The situation has become even more complex for the PN because a faction is asking for the inquiry to be reopened. But how rational can this request be when the full report is not yet available to the public? This is why I am insisting that it would have been more pragmatic were a political solution found and this is why I am insisting that a solution should have been found in Parliament.

 The truth is that the PN needs to change strategy. What the PN desperately needs now is expertise capable to filter out damaging ideas. These individuals need to have the capacity to give shape to a mediocre content and develop the public interest in politics. For sure, the worst thing the PN has done so far is picking its experts from among the highly paid consultants in Castile. In so doing, it signed its own death warrant.

 These experts have landed this new PN to take crummy political decisions and half-baked policies. Their advice is the product of short-term judgment. Busuttil loved to pull down a blind before his eyes to screen him from reality.
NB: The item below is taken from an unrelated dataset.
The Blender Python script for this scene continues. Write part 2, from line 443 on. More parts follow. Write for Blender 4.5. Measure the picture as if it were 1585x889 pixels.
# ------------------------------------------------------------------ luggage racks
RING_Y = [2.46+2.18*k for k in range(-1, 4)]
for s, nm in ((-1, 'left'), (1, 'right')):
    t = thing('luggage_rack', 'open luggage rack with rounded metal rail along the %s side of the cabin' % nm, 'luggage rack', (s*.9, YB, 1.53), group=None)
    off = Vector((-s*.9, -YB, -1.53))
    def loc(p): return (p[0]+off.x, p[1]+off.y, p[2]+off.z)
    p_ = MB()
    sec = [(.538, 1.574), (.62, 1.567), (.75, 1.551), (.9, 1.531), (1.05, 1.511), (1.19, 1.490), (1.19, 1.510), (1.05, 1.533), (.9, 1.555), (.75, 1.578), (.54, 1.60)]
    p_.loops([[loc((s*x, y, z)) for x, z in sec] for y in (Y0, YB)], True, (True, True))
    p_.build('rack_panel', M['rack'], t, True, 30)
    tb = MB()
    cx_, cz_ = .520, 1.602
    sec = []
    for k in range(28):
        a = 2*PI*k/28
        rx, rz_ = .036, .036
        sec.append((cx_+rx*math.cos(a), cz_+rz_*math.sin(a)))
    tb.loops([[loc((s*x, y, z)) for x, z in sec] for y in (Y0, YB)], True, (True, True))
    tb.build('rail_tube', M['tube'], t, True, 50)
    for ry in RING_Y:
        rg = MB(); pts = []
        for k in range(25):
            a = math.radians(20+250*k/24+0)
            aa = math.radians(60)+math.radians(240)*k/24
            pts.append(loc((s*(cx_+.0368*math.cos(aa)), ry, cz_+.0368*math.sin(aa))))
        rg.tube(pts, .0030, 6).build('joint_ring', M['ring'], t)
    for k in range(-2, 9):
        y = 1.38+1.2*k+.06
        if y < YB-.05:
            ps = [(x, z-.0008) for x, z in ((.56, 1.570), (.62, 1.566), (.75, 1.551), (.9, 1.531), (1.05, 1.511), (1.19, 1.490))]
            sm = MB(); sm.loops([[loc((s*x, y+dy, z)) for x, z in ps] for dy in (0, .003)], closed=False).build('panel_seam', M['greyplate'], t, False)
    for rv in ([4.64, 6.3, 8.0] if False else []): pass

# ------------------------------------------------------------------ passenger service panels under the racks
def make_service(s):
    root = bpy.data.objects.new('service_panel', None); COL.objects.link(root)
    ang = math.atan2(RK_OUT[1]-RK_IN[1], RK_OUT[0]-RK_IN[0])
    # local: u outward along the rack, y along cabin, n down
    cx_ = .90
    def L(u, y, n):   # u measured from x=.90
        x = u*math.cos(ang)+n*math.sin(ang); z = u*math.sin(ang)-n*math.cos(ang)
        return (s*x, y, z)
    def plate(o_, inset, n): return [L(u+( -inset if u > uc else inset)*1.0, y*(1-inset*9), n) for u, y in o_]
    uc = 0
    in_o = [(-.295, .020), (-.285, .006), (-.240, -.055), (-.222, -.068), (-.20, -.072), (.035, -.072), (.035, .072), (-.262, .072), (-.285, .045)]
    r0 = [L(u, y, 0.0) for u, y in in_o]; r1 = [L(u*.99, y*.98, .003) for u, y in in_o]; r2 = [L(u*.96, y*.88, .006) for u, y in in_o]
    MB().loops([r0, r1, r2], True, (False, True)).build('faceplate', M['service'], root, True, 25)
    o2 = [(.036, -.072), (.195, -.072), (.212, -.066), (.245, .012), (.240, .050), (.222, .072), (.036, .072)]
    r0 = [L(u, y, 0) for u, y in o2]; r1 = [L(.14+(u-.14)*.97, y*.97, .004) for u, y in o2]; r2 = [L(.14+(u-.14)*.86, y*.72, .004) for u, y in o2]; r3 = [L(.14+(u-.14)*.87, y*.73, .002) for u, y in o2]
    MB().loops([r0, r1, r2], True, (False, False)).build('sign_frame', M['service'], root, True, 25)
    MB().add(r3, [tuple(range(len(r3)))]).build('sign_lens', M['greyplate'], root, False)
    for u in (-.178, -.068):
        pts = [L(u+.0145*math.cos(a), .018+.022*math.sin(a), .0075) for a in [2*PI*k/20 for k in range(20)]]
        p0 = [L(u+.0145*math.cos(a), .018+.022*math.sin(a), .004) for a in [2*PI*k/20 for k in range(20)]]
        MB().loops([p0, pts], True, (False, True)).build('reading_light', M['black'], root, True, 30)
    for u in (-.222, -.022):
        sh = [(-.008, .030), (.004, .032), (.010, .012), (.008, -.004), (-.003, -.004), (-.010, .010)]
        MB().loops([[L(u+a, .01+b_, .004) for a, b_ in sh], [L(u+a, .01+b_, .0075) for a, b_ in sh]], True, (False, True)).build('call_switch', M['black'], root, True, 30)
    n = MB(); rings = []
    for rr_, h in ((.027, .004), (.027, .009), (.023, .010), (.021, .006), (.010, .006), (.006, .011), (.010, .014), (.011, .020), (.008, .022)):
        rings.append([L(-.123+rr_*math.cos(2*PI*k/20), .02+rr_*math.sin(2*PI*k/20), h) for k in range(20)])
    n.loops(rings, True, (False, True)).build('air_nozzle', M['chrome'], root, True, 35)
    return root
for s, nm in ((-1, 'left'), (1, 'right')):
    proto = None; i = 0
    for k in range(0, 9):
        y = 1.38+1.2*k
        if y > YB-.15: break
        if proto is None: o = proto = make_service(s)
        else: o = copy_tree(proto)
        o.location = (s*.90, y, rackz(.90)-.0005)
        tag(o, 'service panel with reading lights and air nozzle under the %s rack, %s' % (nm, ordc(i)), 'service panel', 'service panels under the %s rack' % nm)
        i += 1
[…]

The new leader is using this same method, thus dodging reality by convincing himself that it does not exist.

 If the PN wants to make headway, it needs to start by waging an ideological campaign. If this party believes that the way forward is by implementing an action plan with the help of the private sector or with that of Muscat's former consultants, then such puerile thinking can only lead it to another political catastrophe. 

Simon Busuttil has followed an unreasonable political route and met with a concrete wall. In his days, it was thought that the private sector could do better than academics because it alone had the expertise to conceive and implement projects. Delia still has this train of thought. The result is that PN supporters are now turning into cynics. This needs rectifying with the help from honest apolitical experts, capable of offering solutions. Ordinary mortals are no longer interested in the usual legal wrangles and jargon that have long become the hallmark of the Nationalist Party.